Papi and Cogswell are among several Cavaliers who likely played their final games in a UVa uniform Wednesday night. The team featured three seniors -- Lewicki and fellow pitchers Whit Mayberry and Austin Young -- plus six juniors who were drafted by major league teams earlier this month.

Closer Nick Howard was the first-round pick of the Cincinnati Reds, taken with the 19th overall pick. Outfielder Derek Fisher (No. 37 overall, Houston Astros) and Papi (No. 38, Cleveland Indians) were both taken before Round 2 as well. Outfielder Brandon Downes (Round 7, Kansas City Royals), Cogswell (Round 7, Oakland Athletics), Lewicki (Round 8, Detroit Tigers), Mayberry (Round 21, Tigers), and catcher Nate Irving (Round 34, Arizona Diamondbacks) were the other Wahoos drafted this month.

The Cavaliers' current junior class won 142 games in its first three seasons at UVa.

"Since freshman year, our class has played prominent roles on this team, and we continue to do that," said Papi. "And it's going to be tough to leave all these guys. And I know that we'll run into each other down the road. But it was great playing next to them, and great being successful next to them."

"Most of us are leaving, and it's in the hands of those underclassmen," said Cogswell. "They're going to have their work cut out, and they're going to do what Virginia baseball does. They're going to work hard in the offseason, and they're going to give 110 percent every day. That's the Virginia baseball way. And they're going to be fine, they're going to be successful, because we do things the right way."

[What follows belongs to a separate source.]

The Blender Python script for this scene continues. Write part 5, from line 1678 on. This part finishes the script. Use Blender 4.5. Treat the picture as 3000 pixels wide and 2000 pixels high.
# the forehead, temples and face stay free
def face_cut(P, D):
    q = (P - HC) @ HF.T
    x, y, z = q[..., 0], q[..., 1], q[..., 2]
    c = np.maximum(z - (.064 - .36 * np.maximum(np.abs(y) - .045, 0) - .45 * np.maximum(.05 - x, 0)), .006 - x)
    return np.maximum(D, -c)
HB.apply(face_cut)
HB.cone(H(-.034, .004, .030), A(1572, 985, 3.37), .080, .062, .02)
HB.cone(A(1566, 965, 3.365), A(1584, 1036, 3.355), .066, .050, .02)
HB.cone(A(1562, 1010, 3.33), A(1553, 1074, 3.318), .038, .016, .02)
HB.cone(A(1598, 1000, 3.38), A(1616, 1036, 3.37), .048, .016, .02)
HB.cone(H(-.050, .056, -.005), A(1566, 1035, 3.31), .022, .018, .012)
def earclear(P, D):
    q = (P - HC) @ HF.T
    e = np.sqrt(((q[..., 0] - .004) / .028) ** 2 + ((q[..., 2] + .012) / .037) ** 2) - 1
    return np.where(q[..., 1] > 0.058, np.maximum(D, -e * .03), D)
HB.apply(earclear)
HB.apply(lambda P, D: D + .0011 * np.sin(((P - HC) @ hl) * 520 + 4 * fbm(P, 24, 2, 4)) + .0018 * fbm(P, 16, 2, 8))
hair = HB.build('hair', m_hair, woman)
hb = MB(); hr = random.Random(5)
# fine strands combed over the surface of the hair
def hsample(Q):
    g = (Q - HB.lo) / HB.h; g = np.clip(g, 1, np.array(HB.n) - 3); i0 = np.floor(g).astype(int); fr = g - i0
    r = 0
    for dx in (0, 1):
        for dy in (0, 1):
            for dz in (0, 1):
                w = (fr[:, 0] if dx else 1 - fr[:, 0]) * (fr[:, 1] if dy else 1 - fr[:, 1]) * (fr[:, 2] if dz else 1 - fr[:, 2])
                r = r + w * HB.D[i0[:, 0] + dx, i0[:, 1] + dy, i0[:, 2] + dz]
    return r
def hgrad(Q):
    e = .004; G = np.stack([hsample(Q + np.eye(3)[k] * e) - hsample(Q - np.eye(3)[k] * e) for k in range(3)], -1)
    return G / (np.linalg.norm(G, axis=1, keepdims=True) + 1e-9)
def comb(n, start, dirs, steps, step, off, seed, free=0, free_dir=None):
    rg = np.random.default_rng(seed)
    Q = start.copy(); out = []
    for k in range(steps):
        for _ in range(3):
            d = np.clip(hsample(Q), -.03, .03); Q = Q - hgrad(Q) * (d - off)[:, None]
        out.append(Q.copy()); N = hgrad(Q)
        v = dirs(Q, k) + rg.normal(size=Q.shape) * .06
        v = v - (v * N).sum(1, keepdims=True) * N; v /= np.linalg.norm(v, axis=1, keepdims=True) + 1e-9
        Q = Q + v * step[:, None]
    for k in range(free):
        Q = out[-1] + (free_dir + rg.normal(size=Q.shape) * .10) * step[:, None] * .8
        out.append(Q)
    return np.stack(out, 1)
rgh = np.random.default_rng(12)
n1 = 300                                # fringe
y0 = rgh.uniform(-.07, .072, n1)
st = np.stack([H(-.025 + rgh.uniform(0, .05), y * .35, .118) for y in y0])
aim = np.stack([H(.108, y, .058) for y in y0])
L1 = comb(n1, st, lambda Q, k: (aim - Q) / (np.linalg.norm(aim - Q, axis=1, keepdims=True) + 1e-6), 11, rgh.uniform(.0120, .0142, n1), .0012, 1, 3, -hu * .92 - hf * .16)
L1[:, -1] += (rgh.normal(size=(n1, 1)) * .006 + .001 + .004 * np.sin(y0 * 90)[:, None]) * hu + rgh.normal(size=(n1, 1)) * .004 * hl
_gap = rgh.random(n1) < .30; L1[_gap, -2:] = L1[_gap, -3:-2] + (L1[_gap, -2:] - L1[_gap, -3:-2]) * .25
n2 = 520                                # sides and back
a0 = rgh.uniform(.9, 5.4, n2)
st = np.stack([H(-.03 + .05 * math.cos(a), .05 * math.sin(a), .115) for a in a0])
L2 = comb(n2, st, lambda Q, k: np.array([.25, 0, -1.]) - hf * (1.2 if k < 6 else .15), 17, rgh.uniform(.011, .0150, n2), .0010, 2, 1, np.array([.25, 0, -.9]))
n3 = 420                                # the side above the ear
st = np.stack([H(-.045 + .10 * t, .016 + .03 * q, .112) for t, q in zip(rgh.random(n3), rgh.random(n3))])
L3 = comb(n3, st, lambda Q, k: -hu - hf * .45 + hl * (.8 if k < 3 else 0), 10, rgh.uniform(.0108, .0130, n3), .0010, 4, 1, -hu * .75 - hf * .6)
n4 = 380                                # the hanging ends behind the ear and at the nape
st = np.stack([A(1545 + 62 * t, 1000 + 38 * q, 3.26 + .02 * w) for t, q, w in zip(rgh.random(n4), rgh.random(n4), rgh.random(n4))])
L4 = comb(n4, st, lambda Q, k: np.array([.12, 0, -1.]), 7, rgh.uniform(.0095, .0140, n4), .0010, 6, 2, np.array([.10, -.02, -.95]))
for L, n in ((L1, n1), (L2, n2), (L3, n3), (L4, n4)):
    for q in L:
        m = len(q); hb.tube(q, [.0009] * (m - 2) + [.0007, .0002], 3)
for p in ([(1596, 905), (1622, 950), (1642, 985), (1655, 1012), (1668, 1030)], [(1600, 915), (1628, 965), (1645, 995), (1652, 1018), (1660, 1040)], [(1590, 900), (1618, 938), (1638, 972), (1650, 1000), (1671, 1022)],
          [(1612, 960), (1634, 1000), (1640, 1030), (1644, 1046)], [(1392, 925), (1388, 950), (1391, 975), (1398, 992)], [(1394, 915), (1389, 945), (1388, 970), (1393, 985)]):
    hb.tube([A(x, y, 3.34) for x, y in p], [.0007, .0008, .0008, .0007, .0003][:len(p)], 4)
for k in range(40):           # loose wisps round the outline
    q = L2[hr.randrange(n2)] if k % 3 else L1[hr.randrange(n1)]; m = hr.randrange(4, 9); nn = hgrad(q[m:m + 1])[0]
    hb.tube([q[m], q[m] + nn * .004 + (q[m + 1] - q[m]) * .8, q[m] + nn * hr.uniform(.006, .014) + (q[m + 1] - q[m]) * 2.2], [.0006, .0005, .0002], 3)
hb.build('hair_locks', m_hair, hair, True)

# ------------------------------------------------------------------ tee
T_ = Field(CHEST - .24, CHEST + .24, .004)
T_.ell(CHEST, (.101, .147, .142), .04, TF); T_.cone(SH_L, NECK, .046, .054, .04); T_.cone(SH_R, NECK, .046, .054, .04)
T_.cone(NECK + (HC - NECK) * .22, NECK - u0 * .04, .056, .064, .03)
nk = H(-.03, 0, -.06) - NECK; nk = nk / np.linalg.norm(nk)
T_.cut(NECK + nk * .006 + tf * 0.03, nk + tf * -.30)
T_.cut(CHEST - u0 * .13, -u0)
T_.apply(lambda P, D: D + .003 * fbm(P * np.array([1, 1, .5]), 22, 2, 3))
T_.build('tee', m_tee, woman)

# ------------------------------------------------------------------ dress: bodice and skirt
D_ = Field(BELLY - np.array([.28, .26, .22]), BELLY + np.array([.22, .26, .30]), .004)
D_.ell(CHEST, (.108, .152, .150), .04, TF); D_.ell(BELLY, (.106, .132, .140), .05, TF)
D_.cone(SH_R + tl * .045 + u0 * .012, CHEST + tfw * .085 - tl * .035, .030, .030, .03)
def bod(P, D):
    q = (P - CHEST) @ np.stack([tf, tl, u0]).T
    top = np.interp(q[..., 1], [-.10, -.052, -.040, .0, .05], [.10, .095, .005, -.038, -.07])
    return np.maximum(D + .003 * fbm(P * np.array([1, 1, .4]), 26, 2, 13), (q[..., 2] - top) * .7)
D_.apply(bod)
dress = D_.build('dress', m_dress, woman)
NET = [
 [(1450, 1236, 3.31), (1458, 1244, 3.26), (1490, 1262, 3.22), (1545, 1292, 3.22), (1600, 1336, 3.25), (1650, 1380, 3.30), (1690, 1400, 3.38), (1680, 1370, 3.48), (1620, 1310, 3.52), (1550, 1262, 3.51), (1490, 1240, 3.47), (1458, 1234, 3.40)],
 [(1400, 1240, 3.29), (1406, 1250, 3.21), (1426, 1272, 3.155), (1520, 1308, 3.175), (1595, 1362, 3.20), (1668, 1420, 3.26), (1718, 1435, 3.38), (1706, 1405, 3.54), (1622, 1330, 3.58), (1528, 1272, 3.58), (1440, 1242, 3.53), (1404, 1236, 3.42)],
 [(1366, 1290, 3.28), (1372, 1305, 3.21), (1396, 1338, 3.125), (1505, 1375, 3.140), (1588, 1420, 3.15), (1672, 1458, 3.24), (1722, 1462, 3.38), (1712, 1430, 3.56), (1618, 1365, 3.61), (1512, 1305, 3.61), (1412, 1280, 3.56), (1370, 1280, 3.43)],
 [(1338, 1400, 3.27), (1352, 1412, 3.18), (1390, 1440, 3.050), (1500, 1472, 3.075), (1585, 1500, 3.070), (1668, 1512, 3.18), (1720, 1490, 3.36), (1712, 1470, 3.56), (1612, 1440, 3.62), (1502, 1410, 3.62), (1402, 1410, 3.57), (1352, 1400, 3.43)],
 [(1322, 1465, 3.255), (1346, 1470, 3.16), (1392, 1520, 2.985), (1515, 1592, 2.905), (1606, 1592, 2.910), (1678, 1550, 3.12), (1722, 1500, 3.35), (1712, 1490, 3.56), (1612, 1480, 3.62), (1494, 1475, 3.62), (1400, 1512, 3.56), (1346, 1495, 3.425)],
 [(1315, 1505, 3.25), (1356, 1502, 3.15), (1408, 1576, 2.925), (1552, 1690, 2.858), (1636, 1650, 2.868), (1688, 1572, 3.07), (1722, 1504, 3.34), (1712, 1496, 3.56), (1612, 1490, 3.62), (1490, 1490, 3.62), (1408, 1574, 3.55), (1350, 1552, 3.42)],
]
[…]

Head coach Brian O'Connor has now led the Wahoos to four 50-win seasons -- all in the last five years -- and three CWS appearances in his 11 seasons in Charlottesville. Next year's team will return its three weekend starting pitchers -- rising juniors Nathan Kirby, Brandon Waddell, and Josh Sborz -- plus everyday players Kenny Towns and Daniel Pinero in the infield, and Joe McCarthy in the outfield.

And O'Connor is confident the Cavaliers will be back in Omaha again.

"When you talk to people across the country, and you talk about premier college baseball programs, the University of Virginia is in that conversation," he said. "I'm really, really proud of that, and the reason that we're in that conversation is because we play year-in and year-out with an extreme amount of consistency. And that's what it takes."

" And because we're consistent, and have a good program, we'll be back in this position again. It's just a matter of what year it is."